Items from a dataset
** begin **

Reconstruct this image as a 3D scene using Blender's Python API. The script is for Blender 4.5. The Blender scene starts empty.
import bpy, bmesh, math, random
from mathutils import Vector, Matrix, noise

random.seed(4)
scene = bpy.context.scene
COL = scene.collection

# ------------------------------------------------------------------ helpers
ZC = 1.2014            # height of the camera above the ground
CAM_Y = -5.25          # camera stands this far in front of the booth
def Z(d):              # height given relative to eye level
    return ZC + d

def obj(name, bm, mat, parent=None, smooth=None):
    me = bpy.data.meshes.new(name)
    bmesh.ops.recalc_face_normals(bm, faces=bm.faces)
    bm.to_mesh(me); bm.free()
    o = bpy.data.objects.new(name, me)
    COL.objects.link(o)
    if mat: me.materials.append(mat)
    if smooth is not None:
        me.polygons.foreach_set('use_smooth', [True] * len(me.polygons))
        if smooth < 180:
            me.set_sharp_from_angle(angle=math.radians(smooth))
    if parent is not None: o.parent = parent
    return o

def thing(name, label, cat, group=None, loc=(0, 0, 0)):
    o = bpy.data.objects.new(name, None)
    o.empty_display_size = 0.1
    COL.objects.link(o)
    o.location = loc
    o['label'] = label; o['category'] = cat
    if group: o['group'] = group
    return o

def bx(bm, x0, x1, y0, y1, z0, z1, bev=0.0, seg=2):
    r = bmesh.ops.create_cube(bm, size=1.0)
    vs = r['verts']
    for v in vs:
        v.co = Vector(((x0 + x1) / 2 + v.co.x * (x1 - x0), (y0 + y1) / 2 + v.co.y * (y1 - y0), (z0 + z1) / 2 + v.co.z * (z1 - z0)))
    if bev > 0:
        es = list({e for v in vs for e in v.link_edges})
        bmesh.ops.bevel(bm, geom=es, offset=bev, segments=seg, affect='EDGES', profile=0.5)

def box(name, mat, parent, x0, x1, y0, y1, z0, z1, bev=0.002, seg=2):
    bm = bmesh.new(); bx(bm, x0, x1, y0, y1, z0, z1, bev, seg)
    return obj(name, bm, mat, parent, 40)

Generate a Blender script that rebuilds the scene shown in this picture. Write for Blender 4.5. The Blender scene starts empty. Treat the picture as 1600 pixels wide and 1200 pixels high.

** end **

Keep only the lines that hold the string "Blender", and copy them out.

- Worked answer
Reconstruct this image as a 3D scene using Blender's Python API. The script is for Blender 4.5. The Blender scene starts empty.
Generate a Blender script that rebuilds the scene shown in this picture. Write for Blender 4.5. The Blender scene starts empty. Treat the picture as 1600 pixels wide and 1200 pixels high.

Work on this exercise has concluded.